* _SOURCE MATERIAL_:

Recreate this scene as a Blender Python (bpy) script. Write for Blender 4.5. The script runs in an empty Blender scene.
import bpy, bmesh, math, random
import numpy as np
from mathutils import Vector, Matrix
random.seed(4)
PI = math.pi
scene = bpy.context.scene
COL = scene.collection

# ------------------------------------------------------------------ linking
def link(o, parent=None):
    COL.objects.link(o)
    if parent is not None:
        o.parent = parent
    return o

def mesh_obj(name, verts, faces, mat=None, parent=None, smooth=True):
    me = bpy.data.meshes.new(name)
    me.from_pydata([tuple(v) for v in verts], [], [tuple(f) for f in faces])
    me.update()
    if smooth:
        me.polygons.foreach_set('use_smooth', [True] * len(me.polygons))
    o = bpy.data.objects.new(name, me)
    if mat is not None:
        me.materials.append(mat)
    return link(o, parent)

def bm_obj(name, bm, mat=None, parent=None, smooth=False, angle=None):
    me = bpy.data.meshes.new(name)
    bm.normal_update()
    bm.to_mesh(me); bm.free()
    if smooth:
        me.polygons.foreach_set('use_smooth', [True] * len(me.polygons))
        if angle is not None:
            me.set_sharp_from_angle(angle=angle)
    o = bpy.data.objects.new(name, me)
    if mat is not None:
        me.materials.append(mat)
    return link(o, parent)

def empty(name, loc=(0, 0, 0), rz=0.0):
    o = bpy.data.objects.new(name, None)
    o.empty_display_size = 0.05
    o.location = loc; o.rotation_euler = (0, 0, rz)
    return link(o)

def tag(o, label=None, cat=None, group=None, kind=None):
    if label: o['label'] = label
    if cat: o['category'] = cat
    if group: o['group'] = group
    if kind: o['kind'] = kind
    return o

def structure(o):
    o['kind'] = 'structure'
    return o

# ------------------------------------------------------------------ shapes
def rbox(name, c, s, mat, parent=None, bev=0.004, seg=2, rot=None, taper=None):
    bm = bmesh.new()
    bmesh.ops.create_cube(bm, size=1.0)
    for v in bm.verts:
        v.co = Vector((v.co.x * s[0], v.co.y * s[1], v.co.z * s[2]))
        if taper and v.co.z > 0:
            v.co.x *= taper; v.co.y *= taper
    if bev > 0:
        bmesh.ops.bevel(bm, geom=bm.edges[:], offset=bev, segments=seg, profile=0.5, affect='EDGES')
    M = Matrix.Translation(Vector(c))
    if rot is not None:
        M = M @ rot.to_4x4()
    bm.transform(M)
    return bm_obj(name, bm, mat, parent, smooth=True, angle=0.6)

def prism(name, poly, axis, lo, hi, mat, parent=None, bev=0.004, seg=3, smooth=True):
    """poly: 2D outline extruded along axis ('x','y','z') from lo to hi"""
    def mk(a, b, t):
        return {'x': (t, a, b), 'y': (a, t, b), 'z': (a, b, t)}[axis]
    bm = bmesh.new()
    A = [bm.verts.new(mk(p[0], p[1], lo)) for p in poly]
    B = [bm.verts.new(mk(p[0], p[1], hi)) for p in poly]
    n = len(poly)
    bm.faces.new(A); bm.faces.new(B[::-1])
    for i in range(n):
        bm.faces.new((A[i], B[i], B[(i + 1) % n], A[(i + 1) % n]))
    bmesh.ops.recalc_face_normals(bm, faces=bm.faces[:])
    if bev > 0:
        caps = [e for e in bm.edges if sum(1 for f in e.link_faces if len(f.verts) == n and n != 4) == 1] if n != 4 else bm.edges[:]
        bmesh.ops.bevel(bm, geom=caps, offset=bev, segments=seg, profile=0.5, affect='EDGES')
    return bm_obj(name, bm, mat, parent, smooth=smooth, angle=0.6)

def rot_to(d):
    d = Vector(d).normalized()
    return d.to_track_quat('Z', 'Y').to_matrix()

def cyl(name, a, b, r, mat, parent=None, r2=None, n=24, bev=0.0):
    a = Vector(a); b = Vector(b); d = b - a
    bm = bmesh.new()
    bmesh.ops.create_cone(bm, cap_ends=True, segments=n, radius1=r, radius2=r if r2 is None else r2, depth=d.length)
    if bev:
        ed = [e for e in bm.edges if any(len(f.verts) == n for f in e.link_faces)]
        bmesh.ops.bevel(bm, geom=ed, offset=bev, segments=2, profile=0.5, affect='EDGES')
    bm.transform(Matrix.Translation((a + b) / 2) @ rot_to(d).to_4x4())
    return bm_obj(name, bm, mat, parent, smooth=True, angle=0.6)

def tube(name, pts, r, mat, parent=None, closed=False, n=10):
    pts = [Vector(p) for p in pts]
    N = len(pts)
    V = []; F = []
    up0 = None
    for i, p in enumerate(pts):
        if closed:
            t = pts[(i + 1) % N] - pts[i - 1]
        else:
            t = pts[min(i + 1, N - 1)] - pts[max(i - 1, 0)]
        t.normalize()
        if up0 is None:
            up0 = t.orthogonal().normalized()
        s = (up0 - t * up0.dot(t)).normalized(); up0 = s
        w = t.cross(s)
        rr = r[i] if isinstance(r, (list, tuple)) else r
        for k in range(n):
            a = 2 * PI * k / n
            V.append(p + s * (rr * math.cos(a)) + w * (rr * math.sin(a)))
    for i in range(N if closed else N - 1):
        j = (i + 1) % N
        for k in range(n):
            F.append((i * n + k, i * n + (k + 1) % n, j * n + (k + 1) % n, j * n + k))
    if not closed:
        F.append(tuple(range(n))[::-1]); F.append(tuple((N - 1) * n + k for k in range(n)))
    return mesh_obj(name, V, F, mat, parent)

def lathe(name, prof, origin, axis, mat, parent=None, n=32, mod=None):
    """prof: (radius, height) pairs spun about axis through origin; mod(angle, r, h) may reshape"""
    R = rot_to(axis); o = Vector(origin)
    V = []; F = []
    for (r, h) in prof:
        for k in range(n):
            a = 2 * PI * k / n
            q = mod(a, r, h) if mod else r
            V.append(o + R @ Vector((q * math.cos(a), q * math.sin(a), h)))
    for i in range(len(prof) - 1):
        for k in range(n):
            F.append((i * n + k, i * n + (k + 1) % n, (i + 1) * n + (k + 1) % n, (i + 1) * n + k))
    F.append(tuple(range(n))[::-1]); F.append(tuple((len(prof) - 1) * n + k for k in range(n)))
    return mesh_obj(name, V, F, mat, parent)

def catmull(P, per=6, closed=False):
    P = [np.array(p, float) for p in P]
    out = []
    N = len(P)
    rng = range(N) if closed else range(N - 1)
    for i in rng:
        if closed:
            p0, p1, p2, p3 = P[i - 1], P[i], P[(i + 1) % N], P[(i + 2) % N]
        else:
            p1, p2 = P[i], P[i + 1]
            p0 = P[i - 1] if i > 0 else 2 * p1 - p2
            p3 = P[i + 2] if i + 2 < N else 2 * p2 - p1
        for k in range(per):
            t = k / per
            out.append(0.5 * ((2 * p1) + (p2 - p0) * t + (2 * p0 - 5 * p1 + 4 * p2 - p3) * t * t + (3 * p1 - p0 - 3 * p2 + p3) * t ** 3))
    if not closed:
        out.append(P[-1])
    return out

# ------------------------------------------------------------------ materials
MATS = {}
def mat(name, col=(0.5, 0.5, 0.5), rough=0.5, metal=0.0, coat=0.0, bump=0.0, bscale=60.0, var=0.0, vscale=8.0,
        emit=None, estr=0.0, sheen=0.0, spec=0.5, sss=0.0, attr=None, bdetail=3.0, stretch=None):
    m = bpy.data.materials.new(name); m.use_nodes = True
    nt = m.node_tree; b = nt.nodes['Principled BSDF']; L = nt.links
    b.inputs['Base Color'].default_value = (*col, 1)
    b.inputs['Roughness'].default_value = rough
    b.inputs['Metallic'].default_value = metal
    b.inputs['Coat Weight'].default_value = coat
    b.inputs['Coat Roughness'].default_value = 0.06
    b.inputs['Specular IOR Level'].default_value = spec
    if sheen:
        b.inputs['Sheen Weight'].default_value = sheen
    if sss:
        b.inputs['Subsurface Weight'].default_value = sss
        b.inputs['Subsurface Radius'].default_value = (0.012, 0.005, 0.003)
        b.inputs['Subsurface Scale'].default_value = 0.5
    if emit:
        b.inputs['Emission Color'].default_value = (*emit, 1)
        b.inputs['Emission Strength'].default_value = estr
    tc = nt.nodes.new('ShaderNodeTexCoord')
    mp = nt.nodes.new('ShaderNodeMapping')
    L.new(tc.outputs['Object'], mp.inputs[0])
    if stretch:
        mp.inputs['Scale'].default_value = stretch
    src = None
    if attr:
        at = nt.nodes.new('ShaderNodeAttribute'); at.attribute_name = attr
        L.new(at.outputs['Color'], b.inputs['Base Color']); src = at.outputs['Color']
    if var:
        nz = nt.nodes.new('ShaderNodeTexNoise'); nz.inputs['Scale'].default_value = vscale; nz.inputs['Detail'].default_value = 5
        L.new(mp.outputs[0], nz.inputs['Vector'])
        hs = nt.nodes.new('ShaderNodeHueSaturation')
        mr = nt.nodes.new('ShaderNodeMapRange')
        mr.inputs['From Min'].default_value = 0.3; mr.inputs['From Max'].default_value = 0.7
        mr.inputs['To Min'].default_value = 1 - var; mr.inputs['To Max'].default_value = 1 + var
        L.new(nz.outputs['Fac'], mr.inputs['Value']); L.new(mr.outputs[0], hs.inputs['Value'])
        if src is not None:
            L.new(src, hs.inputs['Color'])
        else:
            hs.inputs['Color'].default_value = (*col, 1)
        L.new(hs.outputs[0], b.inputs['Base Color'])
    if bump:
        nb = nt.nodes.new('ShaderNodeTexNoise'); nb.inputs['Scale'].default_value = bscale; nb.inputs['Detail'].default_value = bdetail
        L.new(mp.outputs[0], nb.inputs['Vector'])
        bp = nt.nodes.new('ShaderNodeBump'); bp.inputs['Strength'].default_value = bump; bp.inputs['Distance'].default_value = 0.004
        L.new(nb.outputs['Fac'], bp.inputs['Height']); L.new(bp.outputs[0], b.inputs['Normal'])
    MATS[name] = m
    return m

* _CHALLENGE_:
Reproduce exactly, please, only the lines from the start of the data above to the line that contains "COL = scene.collection", with both ends kept.

* _RESULT OF THE TASK_:
Recreate this scene as a Blender Python (bpy) script. Write for Blender 4.5. The script runs in an empty Blender scene.
import bpy, bmesh, math, random
import numpy as np
from mathutils import Vector, Matrix
random.seed(4)
PI = math.pi
scene = bpy.context.scene
COL = scene.collection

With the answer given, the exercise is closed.